▶ **Exercise description**: Output, word for word, every line from the start of the listing down to and including the line that contains "scene.camera = cam"; include nothing else.

▶ **Data section**:
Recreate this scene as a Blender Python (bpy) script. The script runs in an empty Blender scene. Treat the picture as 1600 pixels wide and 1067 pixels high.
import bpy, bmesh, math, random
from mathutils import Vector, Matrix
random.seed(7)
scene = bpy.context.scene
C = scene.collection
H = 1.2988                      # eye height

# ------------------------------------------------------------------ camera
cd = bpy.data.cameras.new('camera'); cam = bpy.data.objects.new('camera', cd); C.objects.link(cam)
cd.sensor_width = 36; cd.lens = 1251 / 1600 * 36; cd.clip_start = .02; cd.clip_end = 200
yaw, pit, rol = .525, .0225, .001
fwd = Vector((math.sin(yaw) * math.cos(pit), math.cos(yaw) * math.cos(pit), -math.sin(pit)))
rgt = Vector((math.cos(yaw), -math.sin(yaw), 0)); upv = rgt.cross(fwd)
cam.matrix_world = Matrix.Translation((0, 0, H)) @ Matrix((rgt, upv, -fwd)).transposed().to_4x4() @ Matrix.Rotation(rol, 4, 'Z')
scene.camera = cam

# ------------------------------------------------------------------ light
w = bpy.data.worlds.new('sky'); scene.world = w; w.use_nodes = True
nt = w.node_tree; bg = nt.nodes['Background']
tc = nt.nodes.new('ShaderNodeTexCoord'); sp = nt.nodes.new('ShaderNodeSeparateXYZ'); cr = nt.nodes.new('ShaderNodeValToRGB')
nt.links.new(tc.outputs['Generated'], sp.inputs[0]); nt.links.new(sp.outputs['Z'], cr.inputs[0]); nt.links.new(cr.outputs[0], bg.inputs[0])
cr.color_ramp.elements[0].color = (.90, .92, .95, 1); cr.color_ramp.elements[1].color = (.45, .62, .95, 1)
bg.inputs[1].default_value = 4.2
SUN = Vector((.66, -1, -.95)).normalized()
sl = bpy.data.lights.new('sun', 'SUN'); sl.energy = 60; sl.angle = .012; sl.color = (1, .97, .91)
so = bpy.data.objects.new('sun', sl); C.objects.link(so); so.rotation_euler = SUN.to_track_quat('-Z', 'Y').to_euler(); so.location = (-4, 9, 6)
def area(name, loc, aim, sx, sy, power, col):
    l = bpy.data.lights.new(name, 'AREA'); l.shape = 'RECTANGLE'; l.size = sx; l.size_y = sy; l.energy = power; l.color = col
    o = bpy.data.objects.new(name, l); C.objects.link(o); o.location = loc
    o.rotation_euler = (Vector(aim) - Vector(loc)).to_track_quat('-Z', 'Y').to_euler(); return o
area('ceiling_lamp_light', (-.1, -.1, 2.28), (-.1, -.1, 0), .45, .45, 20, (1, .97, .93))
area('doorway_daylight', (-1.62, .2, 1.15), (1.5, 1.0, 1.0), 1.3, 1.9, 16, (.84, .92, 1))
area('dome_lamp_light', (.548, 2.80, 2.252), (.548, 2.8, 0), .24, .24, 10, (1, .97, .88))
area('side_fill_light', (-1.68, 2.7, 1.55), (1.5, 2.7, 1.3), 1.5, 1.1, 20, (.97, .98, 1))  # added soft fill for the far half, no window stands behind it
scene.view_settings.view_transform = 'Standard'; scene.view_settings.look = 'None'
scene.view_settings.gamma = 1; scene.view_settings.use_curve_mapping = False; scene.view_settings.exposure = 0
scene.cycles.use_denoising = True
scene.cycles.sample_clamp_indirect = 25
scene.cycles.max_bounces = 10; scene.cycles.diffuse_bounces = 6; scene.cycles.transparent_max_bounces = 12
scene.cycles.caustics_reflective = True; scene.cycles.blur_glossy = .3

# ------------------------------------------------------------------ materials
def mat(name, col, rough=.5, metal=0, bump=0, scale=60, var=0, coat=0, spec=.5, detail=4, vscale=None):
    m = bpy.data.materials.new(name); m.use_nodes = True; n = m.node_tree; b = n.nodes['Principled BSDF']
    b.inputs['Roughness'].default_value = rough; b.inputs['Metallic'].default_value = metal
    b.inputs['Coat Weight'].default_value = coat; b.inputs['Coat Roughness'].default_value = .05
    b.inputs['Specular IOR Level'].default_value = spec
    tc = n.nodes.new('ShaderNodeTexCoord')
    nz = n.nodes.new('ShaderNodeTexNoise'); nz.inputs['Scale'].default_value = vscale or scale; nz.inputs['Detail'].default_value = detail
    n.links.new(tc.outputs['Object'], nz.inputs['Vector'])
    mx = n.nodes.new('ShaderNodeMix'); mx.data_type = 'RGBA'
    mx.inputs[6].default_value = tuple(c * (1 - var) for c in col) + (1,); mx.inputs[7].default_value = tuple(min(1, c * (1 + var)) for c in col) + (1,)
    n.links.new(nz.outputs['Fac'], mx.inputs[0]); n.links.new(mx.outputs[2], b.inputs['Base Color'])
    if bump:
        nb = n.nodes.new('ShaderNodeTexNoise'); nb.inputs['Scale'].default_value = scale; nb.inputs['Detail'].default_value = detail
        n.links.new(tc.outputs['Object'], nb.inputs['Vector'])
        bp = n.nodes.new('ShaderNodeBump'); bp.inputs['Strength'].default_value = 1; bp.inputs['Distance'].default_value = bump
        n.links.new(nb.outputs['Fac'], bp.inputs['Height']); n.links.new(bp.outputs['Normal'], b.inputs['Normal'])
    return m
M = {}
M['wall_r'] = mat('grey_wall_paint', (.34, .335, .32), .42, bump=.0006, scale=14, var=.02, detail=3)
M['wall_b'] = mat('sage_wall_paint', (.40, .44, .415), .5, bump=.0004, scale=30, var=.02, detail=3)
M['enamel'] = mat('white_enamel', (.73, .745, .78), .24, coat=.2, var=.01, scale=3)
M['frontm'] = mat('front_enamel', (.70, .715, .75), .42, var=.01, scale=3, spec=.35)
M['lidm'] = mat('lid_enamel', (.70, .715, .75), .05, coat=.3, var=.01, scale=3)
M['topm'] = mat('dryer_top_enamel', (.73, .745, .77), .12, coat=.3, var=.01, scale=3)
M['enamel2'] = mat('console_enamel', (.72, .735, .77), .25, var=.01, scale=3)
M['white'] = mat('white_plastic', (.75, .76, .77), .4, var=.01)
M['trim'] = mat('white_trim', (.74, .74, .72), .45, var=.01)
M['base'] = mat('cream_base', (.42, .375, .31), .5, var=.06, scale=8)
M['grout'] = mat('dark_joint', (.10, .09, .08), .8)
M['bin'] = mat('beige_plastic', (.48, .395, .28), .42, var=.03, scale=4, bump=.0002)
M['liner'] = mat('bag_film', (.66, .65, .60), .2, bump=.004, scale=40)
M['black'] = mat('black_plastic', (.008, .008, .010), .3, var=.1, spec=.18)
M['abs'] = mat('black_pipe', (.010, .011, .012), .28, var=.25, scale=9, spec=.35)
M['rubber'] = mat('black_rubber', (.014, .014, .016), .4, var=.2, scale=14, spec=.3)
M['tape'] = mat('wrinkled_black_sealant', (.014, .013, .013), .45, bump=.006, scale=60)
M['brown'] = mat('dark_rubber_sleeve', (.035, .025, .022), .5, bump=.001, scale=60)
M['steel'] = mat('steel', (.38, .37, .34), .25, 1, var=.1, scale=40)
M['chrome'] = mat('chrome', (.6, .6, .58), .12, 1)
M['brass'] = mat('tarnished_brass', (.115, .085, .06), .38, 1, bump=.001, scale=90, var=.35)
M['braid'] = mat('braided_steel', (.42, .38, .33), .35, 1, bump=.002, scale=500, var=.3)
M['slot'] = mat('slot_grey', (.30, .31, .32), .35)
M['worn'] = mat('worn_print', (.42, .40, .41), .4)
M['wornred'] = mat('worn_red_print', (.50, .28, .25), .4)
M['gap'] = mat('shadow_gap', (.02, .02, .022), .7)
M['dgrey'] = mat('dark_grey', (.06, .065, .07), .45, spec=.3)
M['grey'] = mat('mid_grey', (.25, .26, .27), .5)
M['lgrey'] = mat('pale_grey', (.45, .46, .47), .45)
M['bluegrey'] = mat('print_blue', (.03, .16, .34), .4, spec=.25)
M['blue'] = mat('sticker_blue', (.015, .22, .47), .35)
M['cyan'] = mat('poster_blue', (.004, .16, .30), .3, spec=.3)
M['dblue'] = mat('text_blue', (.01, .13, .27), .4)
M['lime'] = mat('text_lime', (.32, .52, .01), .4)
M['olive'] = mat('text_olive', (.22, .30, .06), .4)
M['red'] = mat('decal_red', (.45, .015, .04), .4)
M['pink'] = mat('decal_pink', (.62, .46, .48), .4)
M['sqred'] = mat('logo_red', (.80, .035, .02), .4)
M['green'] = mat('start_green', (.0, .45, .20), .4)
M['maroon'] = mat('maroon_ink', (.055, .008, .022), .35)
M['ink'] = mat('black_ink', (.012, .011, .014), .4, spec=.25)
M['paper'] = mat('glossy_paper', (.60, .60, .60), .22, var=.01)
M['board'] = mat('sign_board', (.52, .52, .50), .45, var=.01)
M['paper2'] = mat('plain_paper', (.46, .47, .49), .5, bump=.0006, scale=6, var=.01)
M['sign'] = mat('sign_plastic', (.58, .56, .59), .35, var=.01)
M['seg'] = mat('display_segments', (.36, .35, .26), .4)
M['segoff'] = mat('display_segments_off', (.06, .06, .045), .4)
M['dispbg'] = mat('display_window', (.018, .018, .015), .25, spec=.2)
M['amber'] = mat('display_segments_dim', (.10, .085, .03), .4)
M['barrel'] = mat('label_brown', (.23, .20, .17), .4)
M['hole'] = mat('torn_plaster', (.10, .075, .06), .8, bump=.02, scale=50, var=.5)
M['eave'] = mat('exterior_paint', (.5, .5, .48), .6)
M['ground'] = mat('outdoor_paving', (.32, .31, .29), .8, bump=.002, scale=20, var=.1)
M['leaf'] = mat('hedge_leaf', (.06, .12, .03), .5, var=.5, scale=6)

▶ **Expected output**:
Recreate this scene as a Blender Python (bpy) script. The script runs in an empty Blender scene. Treat the picture as 1600 pixels wide and 1067 pixels high.
import bpy, bmesh, math, random
from mathutils import Vector, Matrix
random.seed(7)
scene = bpy.context.scene
C = scene.collection
H = 1.2988                      # eye height

# ------------------------------------------------------------------ camera
cd = bpy.data.cameras.new('camera'); cam = bpy.data.objects.new('camera', cd); C.objects.link(cam)
cd.sensor_width = 36; cd.lens = 1251 / 1600 * 36; cd.clip_start = .02; cd.clip_end = 200
yaw, pit, rol = .525, .0225, .001
fwd = Vector((math.sin(yaw) * math.cos(pit), math.cos(yaw) * math.cos(pit), -math.sin(pit)))
rgt = Vector((math.cos(yaw), -math.sin(yaw), 0)); upv = rgt.cross(fwd)
cam.matrix_world = Matrix.Translation((0, 0, H)) @ Matrix((rgt, upv, -fwd)).transposed().to_4x4() @ Matrix.Rotation(rol, 4, 'Z')
scene.camera = cam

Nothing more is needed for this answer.